The remaining items of the will constitute a general scheme to create a trust for thirty years, and are therefore invalid under the statute. The bequests to Union Christian College (item eleven) and to Union Christian Church (item 10) are charitable bequests. As was said by Elliott, J., in City of Richmond v. Davis, 103 Ind. 449: “There is, and has ever been, a difference between ordinary devises and devises made to a charity. The difference is not an artificial one, but inherent and fundamental. A devise for a charitable purpose is in its nature perpetual and inalienable.” Charitable bequests do not come within the statute (§3382 Burns 1901), but being a part of the general scheme must be held invalid, for they would defeat the testatrix’s purpose for the disposal of her property. *399Tilden v. Green, 130 N. Y. 29, 28 N. E. 880, 14 L. R. A. 33, 27 Am. St. 487; Manice v. Manice, 43 N. Y. 303; Van Schuyver v. Mulford, 59 N. Y. 426; Knox v. Jones, 47 N. Y. 389; Benedict v. Webb, 98 N. Y. 460; Kennedy v. Hoy, 105 N. Y. 134, 11 N. E. 390; Lockridge v. Mace, 109 Mo. 162, 18 S. W. 1145; Page, Wills, §630; Clemens v. Clemens, 60 Barb. 366; Richards v. Moore, 5 Redf. 278.
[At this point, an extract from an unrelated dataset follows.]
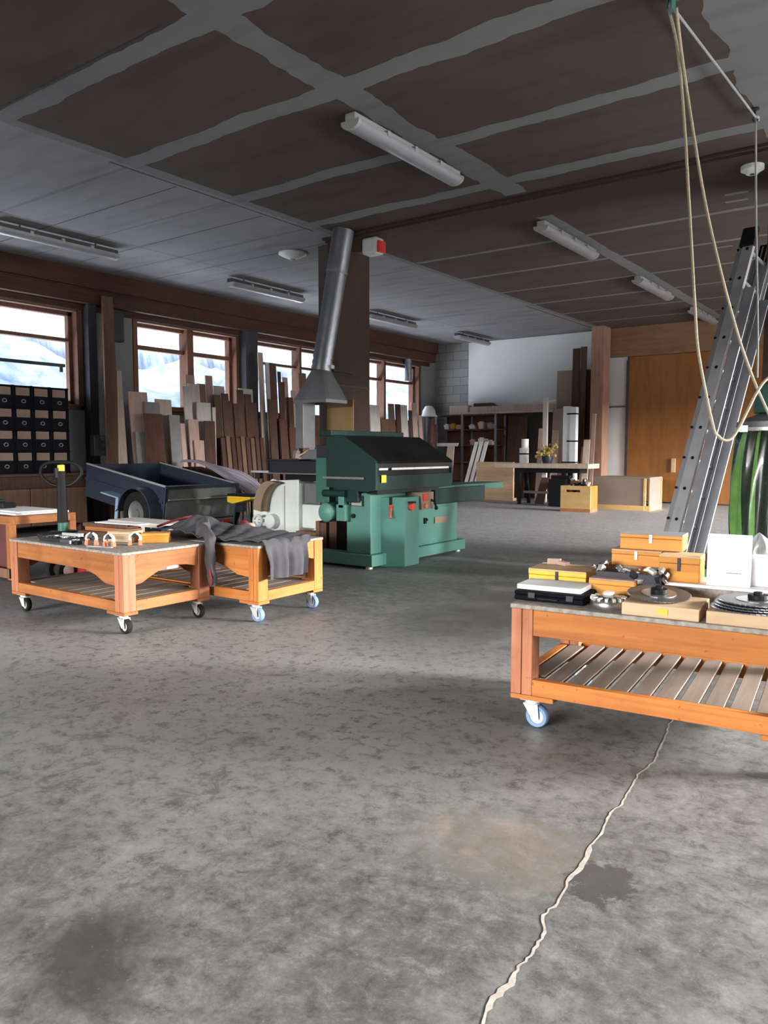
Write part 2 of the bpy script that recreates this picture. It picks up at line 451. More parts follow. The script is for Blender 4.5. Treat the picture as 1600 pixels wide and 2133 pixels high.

Appellant Union Christian College makes the point that the court below had no right to construe the will on the petition of Daniel Heldt, heir at law. The executor under-the will, by answer to the cross-complaint of appellee Heldt, asked the court to construe each provision of the will and direct to whom the money on hand should be paid. All the parties in interest Were before the court. The court rightly exercised its power. Hughes v. Hughes, 30 Ind. App. 591, and cases cited.

The judgment is affirmed in part, and in part reversed as indicated. The court is directed to render judgment in accordance with this opinion.

Black, C. J., Roby, P. J., Henley, Robinson, and Wiley, JJ., concur.